Le tensioni con l’Europa tra timori e sospetti

Alla fine della campagna elettorale, arrivano gli scivoloni, le gaffes involontarie facilmente interpretabili come lapsus freudiani. Comincia Ursula von der Leyen, presidente della Commissione europea, tradita dalle parole nel corso di una sua visita a Princeton. Dice: come in Polonia e Ungheria, se in Italia la situazione si facesse «difficile», avremmo «tutti gli strumenti». Frase che pure era preceduta dall’obbligatoria premessa: «La Commissione lavorerà con qualunque governo che gli italiani sceglieranno».

Governo, però a cui, secondo un alto funzionario (anonimo) della Commissione, «bisognerà prendere le misure». Insomma, l’imprudenza della presidente tradisce l’estrema tensione con cui a Bruxelles stanno aspettando l’esito delle elezioni italiane: se a Roma si installasse un governo troppo somigliante a quello di Orban o dei nazionalisti polacchi, sarebbe considerato una catastrofe che indebolirebbe enormemente l’Unione - e l’asse franco-italo-tedesco - soprattutto in questo frangente di confronto con la Russia. Il voto con cui leghisti e FdI (ma non Forza Italia) hanno appoggiato Orban al Parlamento europeo ha confermato sospetti e timori. Ed ecco che von der Leyen si lascia sfuggire che se votiamo la Meloni, Salvini e Berlusconi rischiamo di pagarla cara. O forse la presidente non se lo è lasciato sfuggire e voleva lanciarci un avvertimento?
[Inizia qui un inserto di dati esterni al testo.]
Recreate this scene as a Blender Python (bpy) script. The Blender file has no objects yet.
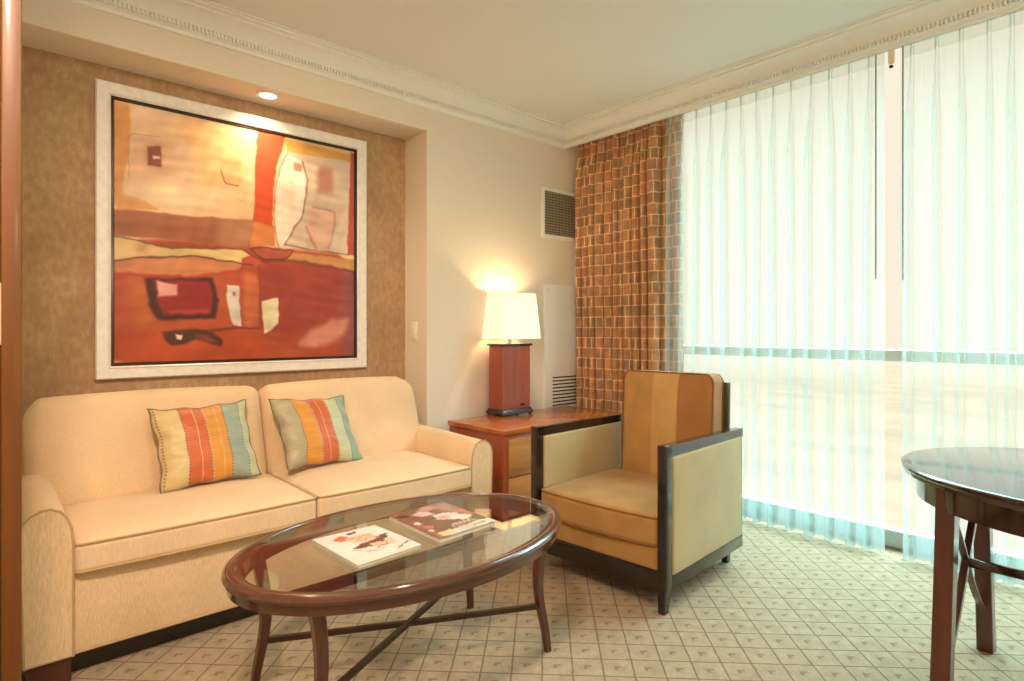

Subito scattano le reazioni. Furibonda quella di Salvini, prudente quella della Meloni, tenue quella di Berlusconi (del resto Forza Italia aderisce al Ppe di cui la von der Leyen è una dei capi). Colpisce la veemenza di Salvini che ha deciso di inscenare addirittura un sit in di fronte all’ufficio romano della Commissione chiedendo le scuse o le dimissioni della presidente: con una raffica di dichiarazioni infuocate, il capo leghista ha probabilmente trovato un ottimo cavallo da montare nell’ultimo giorno della campagna elettorale, incurante dei sospetti che pesano sulla sua testa di essere legato al carro putiniano come Marine Le Pen in Francia. La Meloni, meno bisognosa di raccogliere i voti dell’ultimo momento e soprattutto più sicura della propria leadership dopo le elezioni, si è limitata a chiedere «prudenza» alla presidente della Commissione.
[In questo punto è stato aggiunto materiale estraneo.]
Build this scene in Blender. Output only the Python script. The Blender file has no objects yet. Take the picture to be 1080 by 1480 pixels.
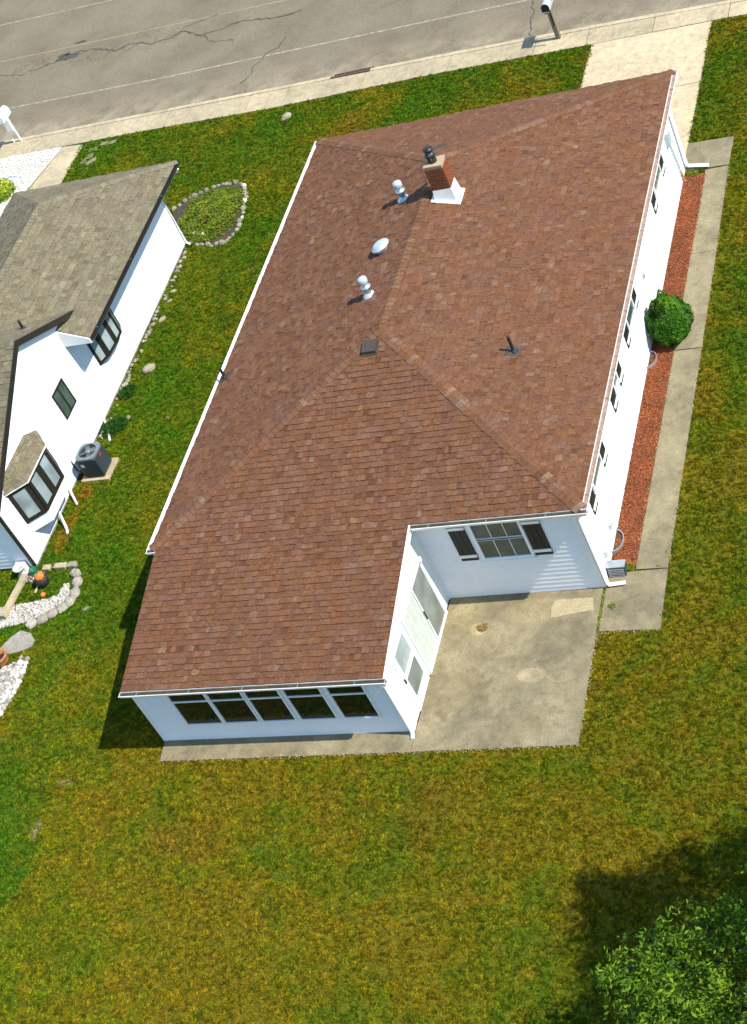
import bpy, math, random
import numpy as np
from mathutils import Vector, Matrix
random.seed(7)
S = bpy.context.scene
COL = S.collection
R = math.radians

# ---------------------------------------------------------------- camera
cd = bpy.data.cameras.new('camera'); cam = bpy.data.objects.new('camera', cd); COL.objects.link(cam)
cam.location = (19.9186, -22.0388, 25.2408)
cam.rotation_euler = (0.8067, 0.3752, 0.2475)
cd.sensor_fit = 'HORIZONTAL'; cd.sensor_width = 36; cd.lens = 85.757
cd.clip_start = .5; cd.clip_end = 2000
S.camera = cam
S.render.resolution_x = 747; S.render.resolution_y = 1024
# ---------------------------------------------------------------- light
SUN = Vector((0.84, -0.075, 1.0)).normalized()
el = math.asin(SUN.z); az = math.atan2(SUN.x, SUN.y)
W = bpy.data.worlds.new('World'); S.world = W; W.use_nodes = True
wn = W.node_tree.nodes; wl = W.node_tree.links
sky = wn.new('ShaderNodeTexSky'); sky.sky_type = 'NISHITA'; sky.sun_disc = False
sky.sun_elevation = el; sky.sun_rotation = az; sky.air_density = 1.6; sky.dust_density = .3; sky.ozone_density = 7.0
wl.new(sky.outputs[0], wn['Background'].inputs[0]); wn['Background'].inputs[1].default_value = 0.15
sl = bpy.data.lights.new('sun', 'SUN'); sl.energy = 4.8; sl.angle = R(.5); sl.color = (1, .95, .85)
so = bpy.data.objects.new('sun', sl); COL.objects.link(so); so.location = (30, 0, 40)
so.rotation_euler = SUN.to_track_quat('Z', 'Y').to_euler()
vs = S.view_settings; vs.view_transform = 'Standard'; vs.look = 'None'; vs.gamma = 1; vs.use_curve_mapping = False
vs.exposure = 0.58

# ---------------------------------------------------------------- helpers
def link(o, parent=None):
    COL.objects.link(o)
    if parent is not None: o.parent = parent
    return o
def tag(o, label=None, cat=None, group=None, kind=None):
    if label: o['label'] = label
    if cat: o['category'] = cat
    if group: o['group'] = group
    if kind: o['kind'] = kind
    return o
def empty(name, loc=(0, 0, 0)):
    o = bpy.data.objects.new(name, None); o.empty_display_size = .2
    o.location = loc; return link(o)
def nrm(v): return Vector(v).normalized()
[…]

Altro scivolone, quello di Silvio Berlusconi. Il quale a «Porta a Porta» ha detto che Putin è stato spinto dai suoi («quelli del partito comunista») ad invadere l’Ucraina e che il leader russo si sarebbe voluto limitare alla conquista di Kiev dove avrebbe voluto insediare «un governo di persone perbene». Anche qui, è venuto giù il diluvio. Di fatto è una ripetizione della narrazione del Cremlino secondo cui in Ucraina governa gente «per male», cioè nazisti, e dunque la Russia è stata costretta ad intervenire.

Ma non era Berlusconi il garante europeista ed atlantista della coalizione di centrodestra appesantita di troppi sospetti di filo-putinismo/orbanismo? Non in quel momento dell’intervista a «Porta a Porta», evidentemente. Naturalmente il Cavaliere poi ha corretto: «Stavo riferendo la posizione di altri, dei russi, non la mia».

Il problema è che Berlusconi è forse l’unico vero amico personale di Vladimir Putin, ha impiegato mesi per condannare l’aggressione all’Ucraina e si è deciso a farlo con i toni giusti solo dopo che il Ppe (col suo presidente, il tedesco Manfred Weber) glielo ha chiesto perentoriamente. Lo scandalo per le parole del fondatore di Forza Italia è stato grande nel centrosinistra, c’è chi ha addirittura parlato di tradimento. Oggi silenzio, finalmente. Domani si vota.